──────── INPUT
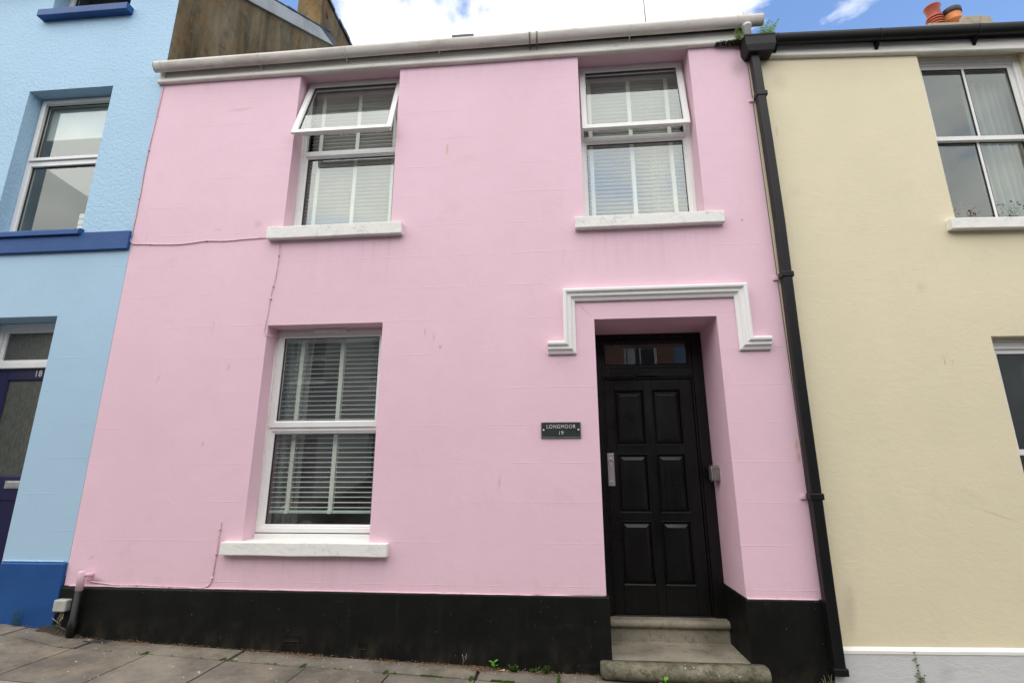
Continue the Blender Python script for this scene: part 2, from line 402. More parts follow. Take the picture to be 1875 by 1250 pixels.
def tag(o, label=None, cat=None, group=None, kind=None):
    for k, v in (('label', label), ('category', cat), ('group', group), ('kind', kind)):
        if v: o[k] = v
    return o
def empty(name, loc, label, cat, group=None, rz=0., pivot_local=None):
    o = bpy.data.objects.new(name, None); C.objects.link(o); o.location = loc; o.rotation_euler = (0, 0, rz)
    o['_o'] = tuple(loc) if pivot_local is None else pivot_local
    o.empty_display_size = .2
    return tag(o, label, cat, group)
def rect_wall(b, x0, x1, z0, z1, ops, y=0., step=.25):
    """front sheet with holes; ops = (x0,x1,z0,z1,depth). Outer verts stay put, so neighbouring sheets meet."""
    xs = sorted({x0, x1, *[o[0] for o in ops], *[o[1] for o in ops]}); zs = sorted({z0, z1, *[o[2] for o in ops], *[o[3] for o in ops]})
    xs = [x for x in xs if x0 <= x <= x1]; zs = [z for z in zs if z0 <= z <= z1]
    for i in range(len(xs)-1):
        for j in range(len(zs)-1):
            cx, cz = (xs[i]+xs[i+1])/2, (zs[j]+zs[j+1])/2
            if any(o[0] < cx < o[1] and o[2] < cz < o[3] for o in ops): continue
            b.add([(xs[i],y,zs[j]),(xs[i+1],y,zs[j]),(xs[i+1],y,zs[j+1]),(xs[i],y,zs[j+1])], [(0,1,2,3)])
    for ox0, ox1, oz0, oz1, d in ops:
        a, c = max(oz0, z0), min(oz1, z1)
        b.add([(ox0,y,a),(ox0,d,a),(ox0,d,c),(ox0,y,c)], [(0,1,2,3)])
        b.add([(ox1,y,a),(ox1,d,a),(ox1,d,c),(ox1,y,c)], [(0,1,2,3)])
        if oz1 <= z1: b.add([(ox0,y,oz1),(ox1,y,oz1),(ox1,d,oz1),(ox0,d,oz1)], [(0,1,2,3)])
        if oz0 > z0: b.add([(ox0,y,oz0),(ox1,y,oz0),(ox1,d,oz0),(ox0,d,oz0)], [(0,1,2,3)])
def finish_wall(b, name, mat, parent, bev=.008):
    o = b.build(name, mat, parent)
    bm = bmesh.new(); bm.from_mesh(o.data); bmesh.ops.remove_doubles(bm, verts=bm.verts, dist=.0005)
    bmesh.ops.recalc_face_normals(bm, faces=bm.faces); bm.to_mesh(o.data); bm.free()
    m = o.modifiers.new('bevel', 'BEVEL'); m.width = bev; m.segments = 3; m.limit_method = 'ANGLE'; m.angle_limit = R(40)
    return o
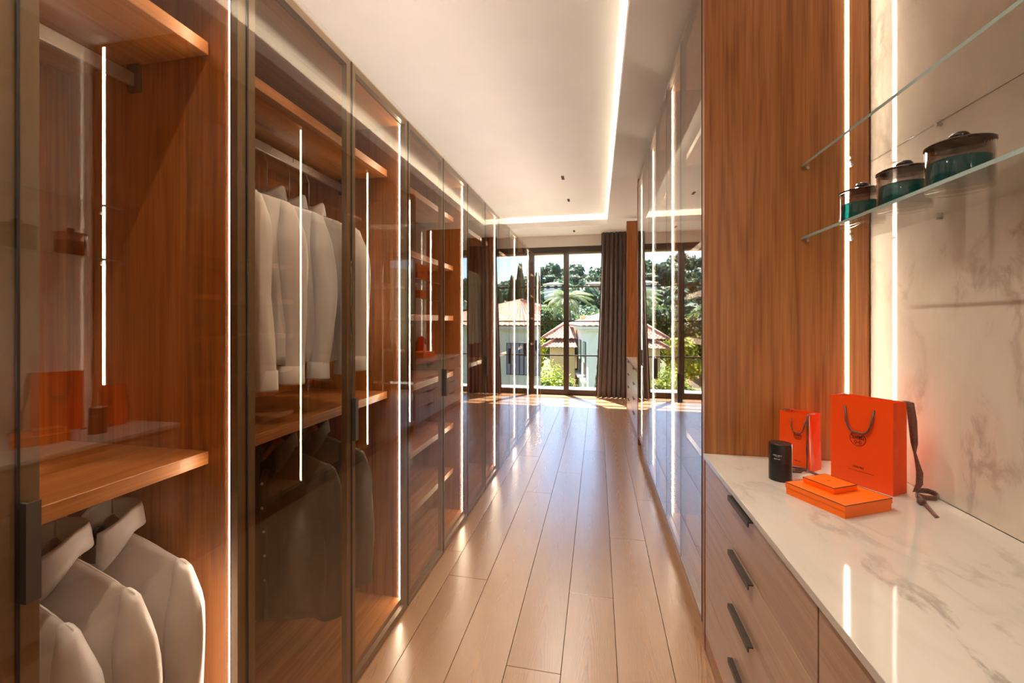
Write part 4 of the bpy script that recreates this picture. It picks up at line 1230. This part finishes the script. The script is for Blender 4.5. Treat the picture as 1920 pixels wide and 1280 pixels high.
# near shrubs and garden trees
tree('bright green rounded shrub in front of the ochre pavilion', (-1.2, 14.6, -3.75), 3.75, 1.15, leaf_bright, 1, 'bush', 7000, .055, cat='shrub', name='shrub')
tree('dense green shrub left of the bright rounded shrub', (-3.3, 15.2, -3.8), 3.7, 1.15, leaf_mid, 2, 'bush', 6000, .07, cat='shrub', name='shrub')
tree('tall loose shrub on the far left of the garden', (-6.2, 17.5, -4.0), 4.6, 1.5, leaf_olive, 3, 'bush', 6000, .08, cat='shrub', name='shrub')
tree('narrow dark hedge column at the corner of the pale villa', (.17, 19.0, -5.5), 6.6, .38, leaf_cyp, 5, 'cypress', 2600, .14, cat='shrub', name='hedge_column')
for k_, (x_, y_, h_, r_, lb) in enumerate(((3.4, 47, 8.6, 1.0, 'lowest cypress at the left edge of the group behind the villa'), (4.7, 46, 10.4, .95, 'second cypress from the left behind the pale villa'), (5.7, 47.5, 12.3, .95, 'tallest cypress in the group behind the pale villa'),
        (6.7, 46.5, 11.5, .95, 'pointed cypress right beside the tallest one'), (7.7, 47, 10.2, 1.0, 'slim cypress on the right of the cypress group'), (8.9, 46, 8.4, 1.1, 'short cypress at the right end of the group'))):
    tree(lb, (x_, y_, -4.2), h_, r_, leaf_cyp, 70 + k_, 'cypress', 3600, .42, 'cypresses behind the villa', name='cypress')
mids = [(-7.2, 40, 7.2, 2.8, leaf_olive, 'olive toned tree left of the palm'), (-6.2, 37, 6.0, 1.8, leaf_bright, 'light green tree in front of the palm'), (0.2, 54, 8.8, 3.0, leaf_mid, 'dark leafy tree right of the palm'),
        (1.3, 58, 9.0, 3.4, leaf_mid, 'round tree beyond the pale villa roof'), (2.2, 66, 11.5, 2.4, leaf_olive, 'ochre green tree under the pink villa'), (-10.4, 50, 9.0, 3.3, leaf_mid, 'broad tree on the left of the valley'),
        (-12.2, 40, 7.8, 3.0, leaf_olive, 'yellowish tree at the far left of the valley'), (-6.4, 60, 10.2, 3.6, leaf_mid, 'large tree behind the palm'), (-3.4, 70, 10.4, 3.8, leaf_pine, 'dark tree below the hilltop villas'),
        (-11.5, 62, 11.8, 4.2, leaf_pine, 'tall dark tree on the left below the hill'), (-15.5, 58, 11.6, 4.2, leaf_mid, 'big crowned tree at the left edge'), (-7.4, 27, 5.4, 1.9, leaf_mid, 'small tree left of the pavilion roofs'),
        (-10.2, 29, 6.4, 2.3, leaf_olive, 'loose tree at the left garden boundary'), (10.5, 52, 9.0, 3.4, leaf_mid, 'tree right of the cypress group'), (13.5, 56, 10.0, 3.6, leaf_olive, 'pale green tree at the right of the valley'),
        (-8.8, 21, 5.2, 1.9, leaf_mid, 'leafy tree close to the left boundary'), (5.2, 72, 11.8, 3.8, leaf_pine, 'dark tree behind the cypress group')]
for i, (x, y, H_, R_, m_, lb) in enumerate(mids):
    tree(lb, (x, y, -5.4 if y < 55 else hill_z(x, y) - .3), H_, R_, m_, 40 + i, 'round', 2400, .26 if y > 35 else .16, 'garden trees beyond the houses')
────────────────
> [OBJECTIVE]: Go through the data and count each line that has the word "this", then give the total alone.

> [REPLY]: 2